8. Install a minimum of 12 diameters of straight pipe upstream of all circulators.

9. Winterization: When winterizing the unit, put a drain valve on both the supply and return between the union and the shut-off connection.


  • Ironman
    Ironman Member Posts: 7,181
    edited December 2012
    Hydraulic Separation


    I like your handle.

    The purpose for using the closely spaced Tee's is hydraulic separation. Simply put, that means that each circuit can maintain its own flow rate while transfering heat from one to the other.

    The Munchkin has a high head heat exchanger, which means a high resistance to flow. It is critical that a proper flow rate be maintained when it fires or a premature failure will occur in the heat exchanger from metal fatigue. We recently replaced one that someone else installed that was two years old.

    The system piping is typically low head and thus requires a low head pump. This is why hydraulic separation is needed with this type of boiler: it's to protect it from over-heating the heat exchanger due to low flow.

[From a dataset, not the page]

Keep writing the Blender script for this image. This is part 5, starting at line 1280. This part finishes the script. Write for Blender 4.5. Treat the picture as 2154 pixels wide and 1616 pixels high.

    If you are well-versed in hydonic calculations and pump selection, you may be able to get by with one large circ. that takes into account the total system head and required GPM provided there is only one zone connected to the boiler. That usually would require a circ. that costs more than twice as much as two smaller ones and uses more than twice the energy.

    Other than that, the Munchkin MUST be piped primary/secondary as shown and two circs. used. Make sure the boiler circ. is what they spec'd in the manual for that size boiler.

    Bob Boan
    You can choose to do what you want, but you cannot choose the consequences.
  • Xparatrooper
    Xparatrooper Member Posts: 2

    I tried to thank you a couple days ago...  but my login was on vacation :)    Great information!!  I surfed the link you provided and learned a bunch!
  • Ironman
    Ironman Member Posts: 7,181
    De Nada

    Glad to help.

    One other caution: the boiler must be setup with a digital combustion analyzer by someone who is trained in its use.

    Best Wishes
    Bob Boan
    You can choose to do what you want, but you cannot choose the consequences.